To combat the high dropout rate, UNO and SCOC want to provide jobs and financial aid to students who graduate from 15 target schools with very high dropout rates, similar to incentives at work in New York, Boston, Baltimore and Dallas. Dr. Harry Handler, the superintendent for Los Angeles schools; Wayne Johnson, president of United Teachers of Los Angeles, and members of the business community, represented by the Los Angeles Area Chamber of Commerce, also support the effort. Business, labor and the school system are rarely on the same team. That combination could pay off handsomely.

They want to reduce the crippling auto insurance rates that are often double and triple the amounts charged in other neighborhoods. State Insurance Commissioner Roxani Gillespie will look into the disparities.
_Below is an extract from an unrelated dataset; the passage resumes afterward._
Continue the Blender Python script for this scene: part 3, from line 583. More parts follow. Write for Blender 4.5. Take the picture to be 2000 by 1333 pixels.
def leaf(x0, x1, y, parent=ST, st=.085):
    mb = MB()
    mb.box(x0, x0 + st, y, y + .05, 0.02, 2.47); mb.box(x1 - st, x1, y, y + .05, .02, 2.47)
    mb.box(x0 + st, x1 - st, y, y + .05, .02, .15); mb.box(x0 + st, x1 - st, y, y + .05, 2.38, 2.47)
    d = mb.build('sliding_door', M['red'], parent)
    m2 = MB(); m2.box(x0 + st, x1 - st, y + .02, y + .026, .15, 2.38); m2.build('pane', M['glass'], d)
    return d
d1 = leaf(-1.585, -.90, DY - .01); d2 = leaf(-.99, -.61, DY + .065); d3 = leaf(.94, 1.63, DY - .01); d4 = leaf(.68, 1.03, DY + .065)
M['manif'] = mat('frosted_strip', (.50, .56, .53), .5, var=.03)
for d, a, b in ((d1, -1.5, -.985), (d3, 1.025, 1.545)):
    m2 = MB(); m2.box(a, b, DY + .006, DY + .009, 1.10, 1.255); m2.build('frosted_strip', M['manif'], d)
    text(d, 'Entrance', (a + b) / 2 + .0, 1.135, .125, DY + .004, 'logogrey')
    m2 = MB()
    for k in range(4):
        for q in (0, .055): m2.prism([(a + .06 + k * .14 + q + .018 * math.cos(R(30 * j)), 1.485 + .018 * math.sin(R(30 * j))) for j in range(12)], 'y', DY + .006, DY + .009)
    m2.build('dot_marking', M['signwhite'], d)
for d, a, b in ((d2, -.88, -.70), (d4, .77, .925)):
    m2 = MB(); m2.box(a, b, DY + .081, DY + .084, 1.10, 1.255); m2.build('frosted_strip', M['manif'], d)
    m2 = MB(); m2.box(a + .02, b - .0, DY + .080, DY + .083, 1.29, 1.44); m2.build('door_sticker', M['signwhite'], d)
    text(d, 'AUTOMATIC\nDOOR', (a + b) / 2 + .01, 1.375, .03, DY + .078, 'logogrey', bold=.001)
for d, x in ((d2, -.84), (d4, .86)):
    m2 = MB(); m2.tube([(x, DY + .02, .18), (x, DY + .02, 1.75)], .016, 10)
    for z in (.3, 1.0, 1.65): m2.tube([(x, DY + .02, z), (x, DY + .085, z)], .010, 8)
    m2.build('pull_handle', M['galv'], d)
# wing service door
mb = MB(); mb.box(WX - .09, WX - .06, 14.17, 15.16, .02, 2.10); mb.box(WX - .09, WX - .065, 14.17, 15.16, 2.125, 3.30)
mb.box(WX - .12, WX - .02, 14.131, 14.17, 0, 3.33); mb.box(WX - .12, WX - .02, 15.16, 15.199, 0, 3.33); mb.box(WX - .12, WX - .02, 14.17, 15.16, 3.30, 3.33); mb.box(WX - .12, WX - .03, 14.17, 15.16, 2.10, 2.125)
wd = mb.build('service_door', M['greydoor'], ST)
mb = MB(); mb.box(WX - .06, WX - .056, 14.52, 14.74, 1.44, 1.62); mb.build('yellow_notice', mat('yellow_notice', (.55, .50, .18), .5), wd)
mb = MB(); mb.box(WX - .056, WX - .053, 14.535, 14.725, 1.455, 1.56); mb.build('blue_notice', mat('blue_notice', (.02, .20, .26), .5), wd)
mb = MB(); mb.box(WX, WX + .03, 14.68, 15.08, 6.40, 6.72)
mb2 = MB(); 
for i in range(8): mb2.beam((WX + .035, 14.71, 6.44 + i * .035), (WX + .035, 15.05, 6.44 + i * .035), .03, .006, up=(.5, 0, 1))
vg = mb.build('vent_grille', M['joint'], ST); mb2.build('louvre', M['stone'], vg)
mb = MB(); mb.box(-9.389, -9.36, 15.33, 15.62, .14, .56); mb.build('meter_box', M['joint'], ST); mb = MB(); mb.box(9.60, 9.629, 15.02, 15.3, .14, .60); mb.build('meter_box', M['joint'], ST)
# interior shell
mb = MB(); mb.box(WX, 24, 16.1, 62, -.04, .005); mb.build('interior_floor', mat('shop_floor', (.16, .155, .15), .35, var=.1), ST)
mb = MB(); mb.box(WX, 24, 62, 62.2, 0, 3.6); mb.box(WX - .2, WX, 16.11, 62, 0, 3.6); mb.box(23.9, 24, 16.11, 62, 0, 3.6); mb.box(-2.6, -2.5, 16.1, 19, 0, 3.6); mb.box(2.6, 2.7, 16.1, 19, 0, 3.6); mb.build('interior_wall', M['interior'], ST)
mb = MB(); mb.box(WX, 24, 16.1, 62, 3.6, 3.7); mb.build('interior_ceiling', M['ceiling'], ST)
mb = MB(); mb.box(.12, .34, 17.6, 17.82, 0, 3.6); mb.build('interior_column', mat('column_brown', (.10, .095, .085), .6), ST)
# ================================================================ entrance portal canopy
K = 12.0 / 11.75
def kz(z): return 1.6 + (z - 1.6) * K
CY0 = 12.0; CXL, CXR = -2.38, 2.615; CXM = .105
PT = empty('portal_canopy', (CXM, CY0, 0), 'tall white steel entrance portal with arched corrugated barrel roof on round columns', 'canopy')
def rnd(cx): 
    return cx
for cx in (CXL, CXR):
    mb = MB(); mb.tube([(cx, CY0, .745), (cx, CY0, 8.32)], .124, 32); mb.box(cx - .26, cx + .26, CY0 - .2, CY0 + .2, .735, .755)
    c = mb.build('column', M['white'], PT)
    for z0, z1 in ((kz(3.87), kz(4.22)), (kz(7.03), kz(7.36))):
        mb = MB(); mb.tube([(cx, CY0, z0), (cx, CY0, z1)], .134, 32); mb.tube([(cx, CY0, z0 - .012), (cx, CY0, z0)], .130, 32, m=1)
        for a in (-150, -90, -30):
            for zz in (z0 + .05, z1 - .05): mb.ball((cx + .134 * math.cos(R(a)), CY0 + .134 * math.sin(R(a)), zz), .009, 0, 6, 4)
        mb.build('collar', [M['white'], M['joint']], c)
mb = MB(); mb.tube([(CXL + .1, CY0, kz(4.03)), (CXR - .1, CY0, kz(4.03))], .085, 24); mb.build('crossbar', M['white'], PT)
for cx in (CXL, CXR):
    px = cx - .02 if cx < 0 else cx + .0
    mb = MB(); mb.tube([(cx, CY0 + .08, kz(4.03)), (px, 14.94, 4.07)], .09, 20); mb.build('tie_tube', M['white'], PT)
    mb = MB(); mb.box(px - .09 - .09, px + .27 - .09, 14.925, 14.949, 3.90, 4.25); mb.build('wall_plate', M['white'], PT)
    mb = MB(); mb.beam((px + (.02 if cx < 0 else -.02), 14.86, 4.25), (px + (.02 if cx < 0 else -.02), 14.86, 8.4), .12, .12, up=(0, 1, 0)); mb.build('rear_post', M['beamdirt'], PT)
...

UNO and SCOC want more jobs. They are meeting with business leaders to make more jobs available, and with organized labor to make the jobs pay more by lobbying for a higher minimum wage.

Add to their impressive political support religious support from Archbishop Roger M. Mahony. Most UNO and SCOC members belong to the community groups through Roman Catholic and Episcopal parishes. More Protestant churches are joining the coalition, and there may be still more following the appearance of Bishop E. Lynn Brown, the presiding bishop for the Western region of the Christian Methodist Church, a prominent black denomination, at the annual community assembly at which the coming year’s agenda is set.

UNO’s and SCOC’s support is pretty impressive. So are their strategies. They deserve encouragement because they don’t just talk about their problems--they do something.